Founder for the Uganda project, Keren Riley explains that “vulnerable” mothers are typically widowed and without anyway to provide for their families. Sadly, she also discloses that many of the traffickers include law enforcement, lawyers, and teachers. Furthermore, she said that it’s particularly easy to deceive Ugandan mothers because there is no word for “adoption.” Riley played an integral role in reuniting Mata and her birth mother, sharing in regard to Mata’s village, “A villager-turned-trafficker made a pitch at a local church and managed to get seven children into the adoption circuit, including Mata, who was sent to a place called God’s Mercy, about a four-hour drive away.”
Preventing Fraud
“She was at an orphanage. No toys. Bars on the windows,” Jessica said of the first time she met the orphan she thought would become her daughter. Unsurprisingly, this isn’t the only “scandal” the adoption agency has faced, with some past employees admitting to “accepting bribery.” Therefore, it’s essential that people looking to adopt an orphan do extensive research.
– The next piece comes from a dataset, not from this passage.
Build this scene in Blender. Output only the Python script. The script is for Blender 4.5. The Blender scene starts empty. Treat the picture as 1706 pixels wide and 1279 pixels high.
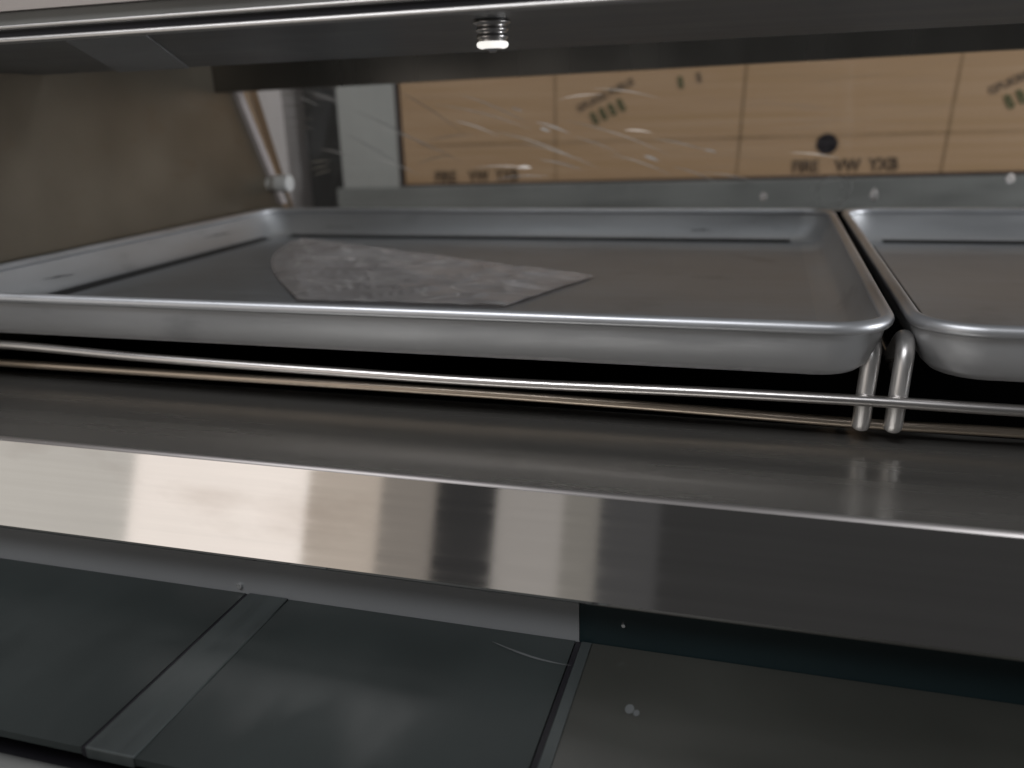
import bpy, bmesh, math, random
from mathutils import Vector, Matrix, noise
random.seed(7)
S = bpy.context.scene
C = S.collection

# ---------------- camera ----------------
R = [[0.95973367, 0.05778247, -0.27490446],
     [0.27926994, -0.30190199, 0.91151714],
     [-0.0303245, -0.95158624, -0.30588242]]
cam = bpy.data.objects.new('camera', bpy.data.cameras.new('camera'))
C.objects.link(cam)
m = Matrix.Identity(4)
for i in range(3):
    m[i][0] = R[i][0]; m[i][1] = -R[i][1]; m[i][2] = -R[i][2]
m[0][3], m[1][3], m[2][3] = 0, 0, 0.108
cam.matrix_world = m
cam.data.sensor_width = 36
cam.data.lens = 29.82
cam.data.clip_start = 0.02
cam.data.clip_end = 60
cam.data.dof.use_dof = True
cam.data.dof.focus_distance = 0.47
cam.data.dof.aperture_fstop = 5.4
S.camera = cam

# ---------------- world, lamps, exposure ----------------
w = bpy.data.worlds.new('World'); S.world = w; w.use_nodes = True
w.node_tree.nodes['Background'].inputs[0].default_value = (0.97, 0.98, 1.0, 1)
w.node_tree.nodes['Background'].inputs[1].default_value = 0.045
S.view_settings.view_transform = 'Standard'
S.view_settings.look = 'None'
S.view_settings.exposure = 0
S.view_settings.gamma = 1

def area(name, loc, target, sx, sy, radiance, col=(1, 1, 1)):
    l = bpy.data.lights.new(name, 'AREA'); l.shape = 'RECTANGLE'
    l.size = sx; l.size_y = sy
    l.energy = radiance * math.pi * sx * sy
    l.color = col
    o = bpy.data.objects.new(name, l); C.objects.link(o)
    o.location = loc
    d = Vector(target) - Vector(loc)
    o.rotation_euler = d.to_track_quat('-Z', 'Y').to_euler()
    return o

# bright shop front to the left of the photographer (seen mirrored in the steel fascia)
def front(x0, x1, rad, col, z0=-0.9, z1=0.9):
    return area('shopfront_light', ((x0+x1)/2, -1.5, (z0+z1)/2), ((x0+x1)/2, 0, (z0+z1)/2), x1-x0, z1-z0, rad, col)
front(-3.4, -1.87, 0.64, (1.0, 0.97, 0.91))
front(-1.87, -1.255, 1.20, (1.0, 0.93, 0.88))
front(-1.255, -1.02, 0.55, (1.0, 0.88, 0.76))
front(-1.02, -0.85, 0.24, (1.0, 0.90, 0.80))
front(-0.67, -0.48, 0.34, (1.0, 0.95, 0.90))
front(-0.48, -0.38, 0.20, (1.0, 0.95, 0.86))
front(-0.38, -0.22, 0.035, (0.95, 0.95, 1.0))
# ceiling lights of the room, in front of and behind the case
area('ceiling_light', (-0.7, -0.9, 1.7), (-0.1, 0.4, 0), 1.8, 0.6, 9.0, (0.94, 0.96, 1.0))
area('ceiling_light', (0.0, 1.15, 1.5), (0.0, 1.5, 0), 1.8, 0.3, 2.9, (1.0, 0.96, 0.93))
area('side_fill_light', (1.7, 0.42, 0.16), (-0.6, 0.68, 0.0), 0.35, 0.2, 85.0, (0.93, 0.96, 1.0))  # unseen lamp added at the right to brighten the pan's left wall
# unseen cool light added inside the case to brighten the pans and bag
area('case_fill_light', (-0.15, 0.74, 0.325), (-0.15, 0.74, 0), 0.7, 0.08, 1.7, (0.90, 0.95, 1.0))

# ---------------- materials ----------------
def nt(name):
    mt = bpy.data.materials.new(name); mt.use_nodes = True
    t = mt.node_tree
    return mt, t, t.nodes, t.links, t.nodes['Principled BSDF']

def metal(name, col, rough=0.3, metallic=1.0, streak=(2, 60, 60), bump=0.06, var=0.12, rvar=0.12, scale=6.0, stain=0.0, stain_col=(0.05, 0.04, 0.03), spec=0.5, stain_scale=14):
    mt, t, N, L, P = nt(name)
    tc = N.new('ShaderNodeTexCoord')
    mp = N.new('ShaderNodeMapping'); mp.inputs['Scale'].default_value = streak
    L.new(tc.outputs['Object'], mp.inputs[0])
    n1 = N.new('ShaderNodeTexNoise'); n1.inputs['Scale'].default_value = scale; n1.inputs['Detail'].default_value = 6
    L.new(mp.outputs[0], n1.inputs[0])
    n2 = N.new('ShaderNodeTexNoise'); n2.inputs['Scale'].default_value = 9; n2.inputs['Detail'].default_value = 4
    L.new(tc.outputs['Object'], n2.inputs[0])
    r1 = N.new('ShaderNodeMapRange')
    r1.inputs['From Min'].default_value = 0.3; r1.inputs['From Max'].default_value = 0.7
    r1.inputs['To Min'].default_value = rough - rvar / 2; r1.inputs['To Max'].default_value = rough + rvar / 2
    L.new(n1.outputs[0], r1.inputs[0])
    L.new(r1.outputs[0], P.inputs['Roughness'])
    mx = N.new('ShaderNodeMix'); mx.data_type = 'RGBA'
    mx.inputs[6].default_value = tuple(c * (1 - var) for c in col) + (1,)
    mx.inputs[7].default_value = tuple(min(1, c * (1 + var)) for c in col) + (1,)
    ad = N.new('ShaderNodeMath'); ad.operation = 'MULTIPLY_ADD'
    ad.inputs[1].default_value = 0.5; L.new(n1.outputs[0], ad.inputs[0])
    hf = N.new('ShaderNodeMath'); hf.operation = 'MULTIPLY'; hf.inputs[1].default_value = 0.5
    L.new(n2.outputs[0], hf.inputs[0]); L.new(hf.outputs[0], ad.inputs[2])
    rr = N.new('ShaderNodeMapRange'); rr.inputs['From Min'].default_value = 0.35; rr.inputs['From Max'].default_value = 0.65
    L.new(ad.outputs[0], rr.inputs[0]); L.new(rr.outputs[0], mx.inputs[0])
    out = mx.outputs[2]
    if stain > 0:
        n3 = N.new('ShaderNodeTexNoise'); n3.inputs['Scale'].default_value = stain_scale; n3.inputs['Detail'].default_value = 5
        mp3 = N.new('ShaderNodeMapping'); mp3.inputs['Scale'].default_value = (1, 1, 2.5)
        L.new(tc.outputs['Object'], mp3.inputs[0]); L.new(mp3.outputs[0], n3.inputs[0])
        r3 = N.new('ShaderNodeMapRange'); r3.inputs['From Min'].default_value = 0.60; r3.inputs['From Max'].default_value = 0.74
        r3.inputs['To Max'].default_value = stain
        L.new(n3.outputs[0], r3.inputs[0])
        m3 = N.new('ShaderNodeMix'); m3.data_type = 'RGBA'; m3.inputs[7].default_value = stain_col + (1,)
        L.new(r3.outputs[0], m3.inputs[0]); L.new(out, m3.inputs[6]); out = m3.outputs[2]
    L.new(out, P.inputs['Base Color'])
    P.inputs['Metallic'].default_value = metallic
    P.inputs['Specular IOR Level'].default_value = spec
    b = N.new('ShaderNodeBump'); b.inputs['Strength'].default_value = bump; b.inputs['Distance'].default_value = 0.002
    L.new(n1.outputs[0], b.inputs['Height']); L.new(b.outputs[0], P.inputs['Normal'])
    return mt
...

Regardless of how much faith you may put into an adoption agency or how burnt out you may be from the whole process, always double-check the facts.
When looking into an agency, referrals are a great resource. And always trust your first instincts. Typically, if something feels off, wrong, uncomfortable, or “too good to be true,” there’s usually an underlying cause for concern. You may not yet know it!
The journey to parenthood in any regard is taxing and emotional. However, there are thousands of children worldwide who need loving homes.